WHAT YOU NEED TO DO
Go to the line that contains "fo=(~(inC|inR))&(gy>60)" and extract it along with every line after it, exactly, through the end of the data below.

DATA PROVIDED
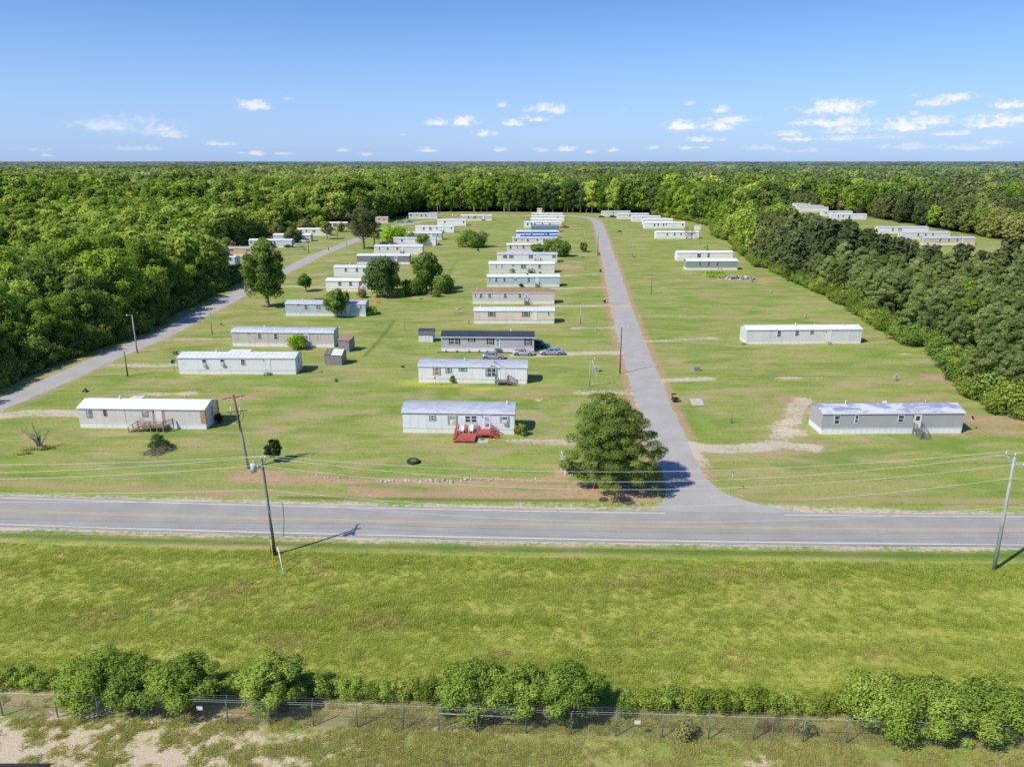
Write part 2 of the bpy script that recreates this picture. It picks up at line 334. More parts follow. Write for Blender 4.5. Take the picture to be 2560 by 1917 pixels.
# below the hedge: sandy, weedy ground
by=hedge_y(gx)-gy
bm=(by>.3)&(gy>0)
rng=np.random.default_rng(3)
chan['straw'][bm]=.42
sandw=np.clip((12-gx)/40,0.12,1)*np.clip((by-2.2)/1.5,0,1)
chan['sand'][bm]=np.maximum(chan['sand'],np.clip(sandw*.8,0,.74))[bm]
for (u,v,a,b,val) in [(330,1885,9,1.1,1),(180,1880,6,1.0,1),(30,1875,4,1.2,.9),(500,1860,3.5,1.3,.95),(120,1792,2.6,.9,1),(230,1775,2.5,1.5,.9),(560,1795,2.4,.8,.9),(620,1900,3,.8,.9),(940,1905,3.4,1.0,1),(1895,1900,1.7,.8,1),(2080,1912,2,.6,.8),(700,1890,3,1,.8),(60,1830,3,1.6,.8),(320,1800,7,.6,.8),(1130,1820,3,.8,.6),(400,1830,4,1.2,.7),(1000,1810,3,1,.6)]: blob('sand',u,v,a,b,val)
bk=(by>-.2)&(by<2.6)&(gy>0); chan['dirt'][bk]=np.maximum(chan['dirt'],.45)[bk]; chan['dark'][bk]=np.maximum(chan['dark'],.4)[bk]; chan['lush'][bm]*=0
# meadow character
for k in range(46):
    u=rng.uniform(-100,2660); v=rng.uniform(1400,1740); blob('lush',u,v,rng.uniform(2,6),rng.uniform(.5,1.3),rng.uniform(.2,.6))
for k in range(34):
    u=rng.uniform(-100,2660); v=rng.uniform(1400,1740); blob('straw',u,v,rng.uniform(2,7),rng.uniform(.4,1.2),rng.uniform(.25,.6))
blob('dirt',170,1385,4,.8,.75); blob('dirt',620,1398,4,.5,.6); blob('dirt',1790,1555,1.4,.5,.8); blob('dirt',930,1530,2,.4,.4)
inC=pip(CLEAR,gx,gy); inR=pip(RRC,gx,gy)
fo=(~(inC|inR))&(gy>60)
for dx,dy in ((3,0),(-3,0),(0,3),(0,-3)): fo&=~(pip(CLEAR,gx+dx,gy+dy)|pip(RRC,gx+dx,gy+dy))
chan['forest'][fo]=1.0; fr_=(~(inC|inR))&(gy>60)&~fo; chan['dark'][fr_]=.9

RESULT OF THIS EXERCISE
fo=(~(inC|inR))&(gy>60)
for dx,dy in ((3,0),(-3,0),(0,3),(0,-3)): fo&=~(pip(CLEAR,gx+dx,gy+dy)|pip(RRC,gx+dx,gy+dy))
chan['forest'][fo]=1.0; fr_=(~(inC|inR))&(gy>60)&~fo; chan['dark'][fr_]=.9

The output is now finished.